| WHAT YOU WILL DO |
From the first line of the data below, repeat each line exactly until you reach the line with "PI = math.pi"; include that line too.

| DATASET CONTENT |
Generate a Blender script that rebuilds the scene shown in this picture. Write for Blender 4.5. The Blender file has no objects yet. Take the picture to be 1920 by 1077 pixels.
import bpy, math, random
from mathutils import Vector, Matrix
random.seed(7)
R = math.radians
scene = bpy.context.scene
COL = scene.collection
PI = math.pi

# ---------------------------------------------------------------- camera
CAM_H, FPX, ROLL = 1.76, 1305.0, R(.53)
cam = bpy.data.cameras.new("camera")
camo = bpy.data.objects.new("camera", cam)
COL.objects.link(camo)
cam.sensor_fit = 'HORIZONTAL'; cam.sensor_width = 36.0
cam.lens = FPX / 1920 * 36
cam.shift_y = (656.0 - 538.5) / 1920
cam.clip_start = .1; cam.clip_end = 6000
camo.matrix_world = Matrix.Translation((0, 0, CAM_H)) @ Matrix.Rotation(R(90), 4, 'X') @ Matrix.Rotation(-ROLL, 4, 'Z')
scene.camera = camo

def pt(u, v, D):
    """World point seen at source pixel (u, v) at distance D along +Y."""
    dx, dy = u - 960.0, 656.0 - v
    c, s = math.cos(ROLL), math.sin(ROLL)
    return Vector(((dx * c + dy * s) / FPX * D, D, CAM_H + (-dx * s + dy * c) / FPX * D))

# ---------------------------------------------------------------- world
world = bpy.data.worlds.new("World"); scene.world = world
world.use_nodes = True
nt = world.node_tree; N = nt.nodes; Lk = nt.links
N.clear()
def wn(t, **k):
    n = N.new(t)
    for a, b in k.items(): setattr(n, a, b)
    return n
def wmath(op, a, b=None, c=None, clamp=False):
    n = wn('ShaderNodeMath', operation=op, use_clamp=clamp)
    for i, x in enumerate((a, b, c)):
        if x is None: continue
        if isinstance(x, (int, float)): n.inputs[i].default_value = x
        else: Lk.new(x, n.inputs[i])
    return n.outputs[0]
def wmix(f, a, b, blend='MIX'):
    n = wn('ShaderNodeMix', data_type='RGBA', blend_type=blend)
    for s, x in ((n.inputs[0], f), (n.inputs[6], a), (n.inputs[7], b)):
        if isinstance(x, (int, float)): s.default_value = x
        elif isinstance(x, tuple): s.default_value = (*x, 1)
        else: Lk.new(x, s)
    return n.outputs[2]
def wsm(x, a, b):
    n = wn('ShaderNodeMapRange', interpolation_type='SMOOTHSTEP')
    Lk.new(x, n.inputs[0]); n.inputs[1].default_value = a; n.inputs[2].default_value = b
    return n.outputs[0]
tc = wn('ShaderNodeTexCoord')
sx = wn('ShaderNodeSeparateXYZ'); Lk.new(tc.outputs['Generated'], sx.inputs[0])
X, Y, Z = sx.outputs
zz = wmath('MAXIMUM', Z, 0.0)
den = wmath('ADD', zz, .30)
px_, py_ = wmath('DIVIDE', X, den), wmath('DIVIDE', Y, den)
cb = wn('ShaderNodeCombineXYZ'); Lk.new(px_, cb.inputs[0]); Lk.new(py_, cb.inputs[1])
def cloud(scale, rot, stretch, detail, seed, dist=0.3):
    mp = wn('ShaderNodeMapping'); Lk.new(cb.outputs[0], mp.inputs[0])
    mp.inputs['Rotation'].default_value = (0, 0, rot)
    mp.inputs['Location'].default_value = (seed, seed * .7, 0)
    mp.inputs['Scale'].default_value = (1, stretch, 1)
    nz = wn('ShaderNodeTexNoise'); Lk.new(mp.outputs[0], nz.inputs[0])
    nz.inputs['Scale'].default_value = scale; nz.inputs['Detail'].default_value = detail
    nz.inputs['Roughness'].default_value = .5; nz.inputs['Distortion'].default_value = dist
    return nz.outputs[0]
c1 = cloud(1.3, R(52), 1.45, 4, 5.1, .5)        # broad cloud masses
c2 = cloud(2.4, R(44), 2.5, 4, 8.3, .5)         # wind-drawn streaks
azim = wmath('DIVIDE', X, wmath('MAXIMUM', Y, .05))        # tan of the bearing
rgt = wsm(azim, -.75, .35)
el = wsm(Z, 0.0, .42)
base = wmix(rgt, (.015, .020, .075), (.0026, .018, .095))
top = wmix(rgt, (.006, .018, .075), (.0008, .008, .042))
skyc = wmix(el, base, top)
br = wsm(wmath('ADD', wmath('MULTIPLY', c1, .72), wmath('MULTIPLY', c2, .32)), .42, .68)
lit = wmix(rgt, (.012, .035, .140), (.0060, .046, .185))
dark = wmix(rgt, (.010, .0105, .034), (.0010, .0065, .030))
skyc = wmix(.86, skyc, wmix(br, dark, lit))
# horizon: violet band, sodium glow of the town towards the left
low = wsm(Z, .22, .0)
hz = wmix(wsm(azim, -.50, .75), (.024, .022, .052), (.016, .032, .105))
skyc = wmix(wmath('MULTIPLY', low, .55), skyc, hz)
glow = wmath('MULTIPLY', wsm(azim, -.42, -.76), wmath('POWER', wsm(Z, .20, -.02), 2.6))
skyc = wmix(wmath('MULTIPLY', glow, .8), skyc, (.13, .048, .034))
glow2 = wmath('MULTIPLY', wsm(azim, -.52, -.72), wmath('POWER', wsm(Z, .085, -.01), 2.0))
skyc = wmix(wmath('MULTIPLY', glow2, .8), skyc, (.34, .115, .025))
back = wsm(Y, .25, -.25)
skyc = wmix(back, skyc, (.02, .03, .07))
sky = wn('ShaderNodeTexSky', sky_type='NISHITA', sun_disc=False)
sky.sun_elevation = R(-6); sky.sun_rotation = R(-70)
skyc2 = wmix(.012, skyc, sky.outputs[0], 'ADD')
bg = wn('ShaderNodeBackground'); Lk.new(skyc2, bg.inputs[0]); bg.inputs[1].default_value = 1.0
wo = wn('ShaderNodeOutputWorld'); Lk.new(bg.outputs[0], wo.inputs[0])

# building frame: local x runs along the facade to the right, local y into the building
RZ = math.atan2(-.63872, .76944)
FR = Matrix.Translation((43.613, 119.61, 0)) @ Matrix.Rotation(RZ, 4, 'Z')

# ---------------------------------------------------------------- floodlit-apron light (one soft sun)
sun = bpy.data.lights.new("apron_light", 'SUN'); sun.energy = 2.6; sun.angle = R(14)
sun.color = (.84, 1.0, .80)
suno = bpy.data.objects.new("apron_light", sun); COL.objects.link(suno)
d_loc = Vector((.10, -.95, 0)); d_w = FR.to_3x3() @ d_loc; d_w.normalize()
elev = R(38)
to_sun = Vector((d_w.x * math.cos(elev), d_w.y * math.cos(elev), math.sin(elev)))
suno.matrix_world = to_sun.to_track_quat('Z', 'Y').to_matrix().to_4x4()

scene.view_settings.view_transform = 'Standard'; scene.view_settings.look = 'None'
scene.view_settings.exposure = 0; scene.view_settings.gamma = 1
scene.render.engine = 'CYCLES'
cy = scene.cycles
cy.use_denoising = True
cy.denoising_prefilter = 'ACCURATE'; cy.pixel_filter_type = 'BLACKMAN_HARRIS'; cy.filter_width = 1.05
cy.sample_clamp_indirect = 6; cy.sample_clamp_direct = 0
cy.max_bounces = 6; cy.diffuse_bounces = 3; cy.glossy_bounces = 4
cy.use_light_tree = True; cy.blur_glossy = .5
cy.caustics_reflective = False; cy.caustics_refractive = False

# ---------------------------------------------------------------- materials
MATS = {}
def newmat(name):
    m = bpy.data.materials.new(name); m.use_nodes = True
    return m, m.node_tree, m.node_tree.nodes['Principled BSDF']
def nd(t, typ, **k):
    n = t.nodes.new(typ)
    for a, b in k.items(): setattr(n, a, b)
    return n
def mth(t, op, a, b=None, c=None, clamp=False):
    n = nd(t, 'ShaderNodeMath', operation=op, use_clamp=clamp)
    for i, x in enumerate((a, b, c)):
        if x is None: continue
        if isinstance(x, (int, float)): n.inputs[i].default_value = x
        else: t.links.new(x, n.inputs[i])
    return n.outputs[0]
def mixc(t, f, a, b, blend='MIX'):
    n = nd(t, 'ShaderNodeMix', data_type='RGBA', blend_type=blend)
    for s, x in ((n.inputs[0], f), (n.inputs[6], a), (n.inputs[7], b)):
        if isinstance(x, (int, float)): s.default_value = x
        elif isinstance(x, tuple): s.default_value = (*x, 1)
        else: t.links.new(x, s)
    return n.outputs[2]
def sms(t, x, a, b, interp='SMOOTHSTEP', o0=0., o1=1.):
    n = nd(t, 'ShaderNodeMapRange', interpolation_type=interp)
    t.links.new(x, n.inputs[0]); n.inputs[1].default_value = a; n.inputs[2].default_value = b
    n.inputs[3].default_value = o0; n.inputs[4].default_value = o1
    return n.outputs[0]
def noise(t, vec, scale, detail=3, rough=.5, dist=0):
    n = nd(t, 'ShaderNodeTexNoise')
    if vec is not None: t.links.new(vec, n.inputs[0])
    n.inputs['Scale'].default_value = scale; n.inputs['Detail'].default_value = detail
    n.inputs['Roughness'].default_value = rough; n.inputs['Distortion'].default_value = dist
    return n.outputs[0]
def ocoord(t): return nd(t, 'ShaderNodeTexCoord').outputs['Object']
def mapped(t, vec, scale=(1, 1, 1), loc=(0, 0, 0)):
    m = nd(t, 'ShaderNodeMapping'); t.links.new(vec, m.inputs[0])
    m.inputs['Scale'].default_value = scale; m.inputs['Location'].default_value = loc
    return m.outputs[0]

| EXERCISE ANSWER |
Generate a Blender script that rebuilds the scene shown in this picture. Write for Blender 4.5. The Blender file has no objects yet. Take the picture to be 1920 by 1077 pixels.
import bpy, math, random
from mathutils import Vector, Matrix
random.seed(7)
R = math.radians
scene = bpy.context.scene
COL = scene.collection
PI = math.pi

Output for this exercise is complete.